Outro ponto importante: o testemunho de Freire Gomes valoriza o relato do tenente-coronel Mauro Cid, ex-ajudante de ordens de Bolsonaro e colaborador da Justiça, com contrato sujeito à rescisão caso não confirmado o revelado.
Bolsonaro já quis tirar o corpo, ou melhor, afastar a sua responsabilidade. Falou ter recebido uma minuta e levado à análise.
Pura falácia e caradurismo.
Por tratar de fato inconstitucional, golpe de Estado, minuta deste tipo são levadas aos lixo e não às reuniões para deliberações. E nem deviam ser encaminhadas a comandantes militares.
Ao contrário do sustentado por Bolsonaro, o caminho do crime (iter criminis) foi todo percorrido.
No direito penal existe um importante divisor de águas e se presta a elucidar, de forma induvidosa, os atos preparatórios, sempre impuníveis, do início da execução do crime, punível pela legislação.
Quando o general Freire Gomes foi consultado até duas minutas de decretos golpistas estavam à disposição, elaboradas de modo a dar, depois de adequadas, verniz constitucional ao golpe.
Portanto, um plano golpista já estava em fase inicial de execução. Teve até reunião palaciana com ministros e convidados.
Quando da ditadura militar de 64, foi minutado e depois usado o chamado "ato institucional". Era o verniz jurídico do golpe.
Bolsonaro começou as cogitações delinquenciais em palanques por ocasião de duas comemorações da independência (7 de Setembro).

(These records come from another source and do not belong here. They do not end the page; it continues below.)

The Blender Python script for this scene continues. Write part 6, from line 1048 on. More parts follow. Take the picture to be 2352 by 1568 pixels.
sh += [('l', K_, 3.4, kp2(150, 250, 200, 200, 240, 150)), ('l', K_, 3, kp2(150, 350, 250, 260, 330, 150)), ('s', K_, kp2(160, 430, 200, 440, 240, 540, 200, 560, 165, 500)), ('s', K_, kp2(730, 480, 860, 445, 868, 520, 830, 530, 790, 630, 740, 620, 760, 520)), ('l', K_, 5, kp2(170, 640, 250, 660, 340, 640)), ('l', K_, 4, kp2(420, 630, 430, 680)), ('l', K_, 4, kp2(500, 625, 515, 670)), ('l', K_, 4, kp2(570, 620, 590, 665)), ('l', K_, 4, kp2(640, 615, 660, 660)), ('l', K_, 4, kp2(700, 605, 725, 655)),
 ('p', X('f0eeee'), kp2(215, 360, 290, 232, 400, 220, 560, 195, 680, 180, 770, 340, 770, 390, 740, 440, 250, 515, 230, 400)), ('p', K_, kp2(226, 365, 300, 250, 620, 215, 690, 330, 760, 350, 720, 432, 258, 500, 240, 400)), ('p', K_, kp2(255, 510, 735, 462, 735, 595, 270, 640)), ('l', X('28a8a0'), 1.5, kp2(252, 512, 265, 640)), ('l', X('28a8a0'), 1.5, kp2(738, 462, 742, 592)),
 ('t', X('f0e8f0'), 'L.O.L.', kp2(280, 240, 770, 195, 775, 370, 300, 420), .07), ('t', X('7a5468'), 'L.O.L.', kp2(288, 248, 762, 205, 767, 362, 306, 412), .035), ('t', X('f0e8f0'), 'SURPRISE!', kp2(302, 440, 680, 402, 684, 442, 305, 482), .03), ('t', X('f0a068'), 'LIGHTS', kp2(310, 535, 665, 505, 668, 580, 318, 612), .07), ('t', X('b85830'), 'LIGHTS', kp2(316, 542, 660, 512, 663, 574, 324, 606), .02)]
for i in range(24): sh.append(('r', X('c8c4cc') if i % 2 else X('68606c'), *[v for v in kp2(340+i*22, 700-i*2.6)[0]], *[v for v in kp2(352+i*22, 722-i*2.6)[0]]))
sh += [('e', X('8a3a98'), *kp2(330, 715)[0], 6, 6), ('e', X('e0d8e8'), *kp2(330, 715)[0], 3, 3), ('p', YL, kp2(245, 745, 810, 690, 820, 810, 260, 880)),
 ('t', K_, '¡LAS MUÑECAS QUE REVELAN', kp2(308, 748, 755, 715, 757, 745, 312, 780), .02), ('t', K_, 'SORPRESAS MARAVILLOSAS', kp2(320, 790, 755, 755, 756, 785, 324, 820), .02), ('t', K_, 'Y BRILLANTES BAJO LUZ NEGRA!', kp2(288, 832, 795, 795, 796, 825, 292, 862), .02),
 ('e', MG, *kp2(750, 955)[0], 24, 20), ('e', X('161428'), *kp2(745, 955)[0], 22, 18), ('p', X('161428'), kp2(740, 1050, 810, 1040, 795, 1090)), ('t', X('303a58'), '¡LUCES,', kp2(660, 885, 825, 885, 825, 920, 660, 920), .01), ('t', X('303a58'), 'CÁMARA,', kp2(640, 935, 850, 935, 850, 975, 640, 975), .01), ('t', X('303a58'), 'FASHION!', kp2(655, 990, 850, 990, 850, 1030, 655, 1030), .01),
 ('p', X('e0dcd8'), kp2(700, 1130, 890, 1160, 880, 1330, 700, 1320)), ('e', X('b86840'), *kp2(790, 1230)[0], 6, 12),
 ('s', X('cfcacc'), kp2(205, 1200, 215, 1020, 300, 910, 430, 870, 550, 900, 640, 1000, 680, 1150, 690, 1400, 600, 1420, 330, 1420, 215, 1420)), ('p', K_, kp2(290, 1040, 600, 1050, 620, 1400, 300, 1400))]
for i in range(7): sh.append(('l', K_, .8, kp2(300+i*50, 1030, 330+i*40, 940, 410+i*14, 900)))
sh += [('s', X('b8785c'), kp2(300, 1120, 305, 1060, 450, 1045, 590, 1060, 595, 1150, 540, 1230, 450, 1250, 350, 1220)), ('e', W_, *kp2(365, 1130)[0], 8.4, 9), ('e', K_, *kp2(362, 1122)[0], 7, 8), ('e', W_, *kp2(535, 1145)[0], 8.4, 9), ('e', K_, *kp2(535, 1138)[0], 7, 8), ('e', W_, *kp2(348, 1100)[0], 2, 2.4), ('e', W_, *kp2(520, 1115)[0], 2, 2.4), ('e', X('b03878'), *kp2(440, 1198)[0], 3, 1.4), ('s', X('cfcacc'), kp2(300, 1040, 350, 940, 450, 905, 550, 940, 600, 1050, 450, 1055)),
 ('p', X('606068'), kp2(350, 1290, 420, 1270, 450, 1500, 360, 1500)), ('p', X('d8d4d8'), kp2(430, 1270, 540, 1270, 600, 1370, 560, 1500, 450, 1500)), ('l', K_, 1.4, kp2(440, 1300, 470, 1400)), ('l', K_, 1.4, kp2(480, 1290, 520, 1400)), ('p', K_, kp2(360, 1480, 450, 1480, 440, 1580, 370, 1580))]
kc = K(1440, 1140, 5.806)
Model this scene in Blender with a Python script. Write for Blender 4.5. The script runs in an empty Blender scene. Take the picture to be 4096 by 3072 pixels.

Os atos preparatórios criminais ocorreram com a afirmação da existência de um constitucional "Poder Moderador", superior aos Executivo, Legislativo e Judiciário.
Parêntese. Como sabe um acadêmico de Direito frequentador das aulas de Teoria Geral do Estado, o criador do chamado poder moderador, o franco-suíço Benjamin Constant de Rebecque, deixou claro só caber isso nas monarquias constitucionais. Fechado parêntese.
Com a derrota iminente, Bolsonaro precisava da força militar e de um instrumento a dar aparência de constitucionalidade, necessário a obter reconhecimento internacional.
Daí, as minutas a consignar a preparação de uma "sopa" com institutos, do estado de defesa ao de sítio, da garantia da lei e da ordem à prisão de Alexandre Moraes.
Na verdade, uma receita de sopa golpista, com os piores ingredientes, pois descabidos naquele momento nacional em curso.
Em outras palavras, das cogitações expostas em dois discursos de 7 de Setembro, da preparação com o inventado poder moderador, iniciou-se a execução criminal com as minutas e a tentativa de arregimentar as forças bélicas nacionais: apenas o comandante da Marinha anuiu com o golpismo.
Pano rápido. Todo o conteúdo do inquérito precisará ser confirmado no devido processo. Por enquanto, existe farta prova para o início da ação penal (denúncia) e, aos que têm olhos de ver, há prova provado para mandar Bolsonaro para a cadeia.